11 May 2023
Thursday of the Fifth Week of Easter
In today’s reading from the Acts of the Apostles Peter admonishes those who make a distinction between Jew and Gentile. The modern church continues this defense of the commonality of the human community and it stands as bulwark against the fragmentation of humanity caused by racial theory, eugenics, and scientific racism, movements supported by many intellectuals in the last half of the 19th century. While many countries were marching with full thrust into national struggles forged by Darwinian socialism, the church viewed this route as the sure course for disaster for humanity. The record of the Church, particularly by the end of the 19th century is loud and clear. A few examples must suffice. Pope Leo XIII in the encyclical Rerum Novarum advocated the unity of humanity with his emphasis on dignity of the human person, the common good, and subsidiarity. Forty years later Pius XI in Quadragesimo Anno Pope Pius XI reiterated the themes of Pope Leo XIII and cast a critical eye on the abuses caused by an unregulated capitalism and atheistic communism. This same Pope, an unrecognized hero of the day, provided the first instance a government official speaking against “the conspiracy of silence” and blasted Hitler’s government for its attacks against humanity in the encyclical Mitbrendender sorge. The Catholic church in Germany paid a high price for the Pope’s scathing criticism of Nazi Germany after the promulgation of this encyclical A quote from a papal address given by Pius XI on September 14th1938, the feast of the Holy Cross, deserves repetition:
“Mark well that in the Catholic Mass, Abraham is our Patriarch and forefather. Anti-Semitism is incompatible with the lofty thought which that fact expresses. It is a movement with which we Christians can have nothing to do. No, no, I say to you it is impossible for a Christian to take part in anti-Semitism. It is inadmissible. Through Christ and in Christ we are the spiritual progeny of Abraham. Spiritually, we [Christians] are all Semites”
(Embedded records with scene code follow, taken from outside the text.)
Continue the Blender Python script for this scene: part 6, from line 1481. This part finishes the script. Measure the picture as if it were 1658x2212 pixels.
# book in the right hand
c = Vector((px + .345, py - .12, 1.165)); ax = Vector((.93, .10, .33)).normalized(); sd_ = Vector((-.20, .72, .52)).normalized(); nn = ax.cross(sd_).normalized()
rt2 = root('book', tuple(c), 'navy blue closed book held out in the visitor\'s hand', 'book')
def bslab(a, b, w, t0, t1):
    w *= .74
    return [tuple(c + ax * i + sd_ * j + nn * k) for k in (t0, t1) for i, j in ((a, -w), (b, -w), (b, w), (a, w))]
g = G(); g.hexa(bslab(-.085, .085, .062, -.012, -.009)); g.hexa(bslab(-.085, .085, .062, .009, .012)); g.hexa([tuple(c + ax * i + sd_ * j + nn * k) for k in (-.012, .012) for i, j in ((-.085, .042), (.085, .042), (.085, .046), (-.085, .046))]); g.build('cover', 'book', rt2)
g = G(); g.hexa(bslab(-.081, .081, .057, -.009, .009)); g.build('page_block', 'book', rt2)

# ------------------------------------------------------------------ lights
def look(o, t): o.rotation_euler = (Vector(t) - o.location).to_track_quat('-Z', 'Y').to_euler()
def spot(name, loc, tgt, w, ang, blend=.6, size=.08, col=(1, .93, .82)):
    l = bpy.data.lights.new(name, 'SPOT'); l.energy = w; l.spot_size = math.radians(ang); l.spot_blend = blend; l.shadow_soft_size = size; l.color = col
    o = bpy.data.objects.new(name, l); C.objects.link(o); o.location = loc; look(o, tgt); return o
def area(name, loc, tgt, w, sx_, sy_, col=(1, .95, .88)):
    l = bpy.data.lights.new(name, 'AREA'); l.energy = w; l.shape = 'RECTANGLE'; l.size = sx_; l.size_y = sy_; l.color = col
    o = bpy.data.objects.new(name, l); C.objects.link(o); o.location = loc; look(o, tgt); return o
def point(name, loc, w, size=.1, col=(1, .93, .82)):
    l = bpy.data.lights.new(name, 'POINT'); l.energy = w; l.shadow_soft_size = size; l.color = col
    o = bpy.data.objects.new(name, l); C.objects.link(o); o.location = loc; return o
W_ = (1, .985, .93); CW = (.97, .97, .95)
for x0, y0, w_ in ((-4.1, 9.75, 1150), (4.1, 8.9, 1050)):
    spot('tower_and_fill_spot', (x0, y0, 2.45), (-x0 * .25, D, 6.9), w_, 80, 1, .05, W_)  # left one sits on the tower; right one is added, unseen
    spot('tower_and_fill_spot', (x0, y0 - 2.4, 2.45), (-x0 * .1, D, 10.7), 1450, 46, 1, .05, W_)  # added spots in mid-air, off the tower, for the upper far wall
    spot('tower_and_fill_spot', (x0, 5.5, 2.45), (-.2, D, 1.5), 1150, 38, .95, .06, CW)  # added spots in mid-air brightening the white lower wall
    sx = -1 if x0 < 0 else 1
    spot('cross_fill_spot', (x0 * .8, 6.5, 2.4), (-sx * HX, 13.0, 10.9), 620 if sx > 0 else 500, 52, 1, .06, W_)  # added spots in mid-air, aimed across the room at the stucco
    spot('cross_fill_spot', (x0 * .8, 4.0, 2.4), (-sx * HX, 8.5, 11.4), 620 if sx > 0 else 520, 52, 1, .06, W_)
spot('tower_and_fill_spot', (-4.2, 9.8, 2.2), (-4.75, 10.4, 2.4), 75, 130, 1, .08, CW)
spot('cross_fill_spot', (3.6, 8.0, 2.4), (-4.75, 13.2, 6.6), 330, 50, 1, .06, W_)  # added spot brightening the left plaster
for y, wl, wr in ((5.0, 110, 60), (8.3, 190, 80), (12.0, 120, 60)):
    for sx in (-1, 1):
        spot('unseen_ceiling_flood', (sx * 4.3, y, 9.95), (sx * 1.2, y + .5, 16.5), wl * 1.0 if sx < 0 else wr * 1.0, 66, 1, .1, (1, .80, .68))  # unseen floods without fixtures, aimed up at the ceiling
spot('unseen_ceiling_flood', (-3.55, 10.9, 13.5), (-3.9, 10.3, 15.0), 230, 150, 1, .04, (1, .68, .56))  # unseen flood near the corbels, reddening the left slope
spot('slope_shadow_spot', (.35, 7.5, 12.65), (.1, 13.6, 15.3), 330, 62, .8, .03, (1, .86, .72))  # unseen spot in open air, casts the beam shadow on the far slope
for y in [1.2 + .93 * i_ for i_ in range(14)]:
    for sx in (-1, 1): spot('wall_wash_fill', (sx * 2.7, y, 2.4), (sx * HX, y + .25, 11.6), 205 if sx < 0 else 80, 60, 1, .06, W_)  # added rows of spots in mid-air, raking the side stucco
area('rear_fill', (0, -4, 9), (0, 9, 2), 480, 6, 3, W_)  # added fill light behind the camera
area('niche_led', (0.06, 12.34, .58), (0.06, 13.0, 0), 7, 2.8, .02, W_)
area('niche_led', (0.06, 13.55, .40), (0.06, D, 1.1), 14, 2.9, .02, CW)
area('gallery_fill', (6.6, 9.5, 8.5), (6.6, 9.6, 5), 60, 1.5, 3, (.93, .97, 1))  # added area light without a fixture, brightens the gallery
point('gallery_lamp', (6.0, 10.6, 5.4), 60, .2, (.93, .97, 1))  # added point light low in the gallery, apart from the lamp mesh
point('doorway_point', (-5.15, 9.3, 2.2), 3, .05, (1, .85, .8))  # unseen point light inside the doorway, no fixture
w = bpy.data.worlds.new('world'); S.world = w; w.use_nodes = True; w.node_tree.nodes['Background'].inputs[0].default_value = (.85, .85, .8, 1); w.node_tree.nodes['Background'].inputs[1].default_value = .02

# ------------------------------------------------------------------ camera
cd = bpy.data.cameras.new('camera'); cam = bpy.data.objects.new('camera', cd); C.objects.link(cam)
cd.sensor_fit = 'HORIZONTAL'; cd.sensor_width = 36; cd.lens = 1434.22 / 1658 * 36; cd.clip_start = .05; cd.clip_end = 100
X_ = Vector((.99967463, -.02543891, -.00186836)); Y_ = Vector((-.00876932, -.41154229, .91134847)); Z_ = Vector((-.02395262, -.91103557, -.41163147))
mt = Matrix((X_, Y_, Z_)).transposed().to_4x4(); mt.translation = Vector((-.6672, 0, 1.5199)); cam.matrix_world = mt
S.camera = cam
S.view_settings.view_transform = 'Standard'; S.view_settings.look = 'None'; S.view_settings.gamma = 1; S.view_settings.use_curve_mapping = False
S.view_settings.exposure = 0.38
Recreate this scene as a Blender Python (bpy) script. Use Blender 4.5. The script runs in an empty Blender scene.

In the first encyclical of his papacy, Pope Pius inaugurated what would be one of the hallmark themes of his papacy: The dignity of the individual and the social and governmental structures required to support this dignity. Summi Pontificatus states
….the first of these pernicious errors, widespread today, is the forgetfulness of that law of human solidarity and charity which is dictated and imposed by our common origin and by the equality of rational nature in all men, to whatever people they belong…..
Evidence for the Church’s stand on the dignity of each human person can be heaped into a very large pile. It is unfortunate that, in many cases, when Catholic schools look to understand the importance of the commonality of the human family and the obligations of this understanding. Unfortunately, there exists an ignorance of this Catholic tradition and its defense of the commonality of the human family, a defense that finds it has its roots deep in the experience and teachings of the early church, a tradition that bears fruit in the teachings and the practices of the church today.